Elle a mis l’accent sur l’aspect technique des prestations pour détailler sa pensée. « Je ne pensais pas que les femmes allaient faire des quadruples sauts en compétition comme ça ou des triples axels. Dans mon temps, il n’y en avait que quelques-unes qui les tentaient à l’entraînement, mais aujourd’hui, c’est devenu la norme. Ce qui est bien, c’est que le côté artistique n’en a pas souffert. Elles mélangent très bien le côté technique et l’artistique, et ça donne un bon spectacle à la fin. »

La manière de juger, les critères de réussite et les standards ont bien changé depuis l’annonce de sa retraite en 2010. Mais, pense-t-elle, c’est mieux ainsi. Car c’est grâce à cette demande d’excellence qu’un nouveau public pourra adhérer à son sport. « Les filles et les gars font des sauts vraiment plus difficiles que ce que je faisais dans le temps. […] Vu que ça fait quatre, cinq ans que je le regarde un peu moins, je vois l’évolution et je suis impressionnée. »

Madeline Schizas en perte de repères

PHOTO CHRISTINNE MUSCHI, LA PRESSE CANADIENNE

Madeline Schizas

Madeline Schizas, d’Oakville en Ontario, était la seule représentante canadienne lors de la présentation du programme court féminin présenté mercredi soir.

Pendant 2 minutes et 42 secondes, le Centre Bell est devenu l’une des arènes de la Real Maestranza de Caballeria de Séville.

Vêtue d’une robe rouge et noire aux influences latines, la patineuse de 4 pi 11 po a enflammé la patinoire du Canadien au son de deux pièces de flamenco.

Si la mise en scène était parfaite, l’exécution de son premier saut a été plus défectueuse. Le triple saut prévu à son programme s’est transformé en double saut, puisqu’elle était trop près de la bande pour exécuter complètement la boucle promise.

Peu importe la manière dont elle aurait livré le reste de sa chorégraphie, le mal était fait.
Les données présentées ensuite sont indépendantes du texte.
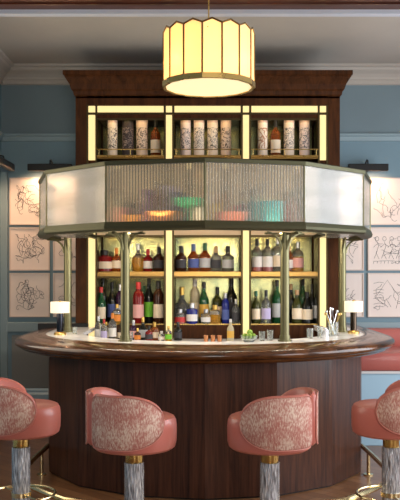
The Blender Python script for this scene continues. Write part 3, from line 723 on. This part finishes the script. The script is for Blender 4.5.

Et elle le savait. « J’ai fait un double, mais ce n’était même pas la pire partie du programme. C’est une opportunité ratée aujourd’hui. […] Je n’ai pas assez tourné. J’ai perdu mes repères, malheureusement. Mais c’est ça qui est ça », a révélé Schizas après sa performance.

La battante aux yeux de conquérante aperçue quelques instants auparavant sur la glace s’était transformée en patineuse au regard humide dans la zone mixte sachant que ses chances d’obtenir un classement à la hauteur de ses capacités étaient bousillées.

Elle a terminé son programme les mains sur les hanches et le regard en direction des numéros retirés. Les juges lui ont accordé une note de 59,65. Elle est donc en 17e position. Très loin derrière l’étincelante Leona Hendrickx, première provisoire, avec ses 76, 98 points.

« Sur le plan technique, ce n’est pas ce que je voulais », a ajouté la Canadienne de 21 ans.

Schizas pourra rebondir, vendredi soir, pour le programme libre.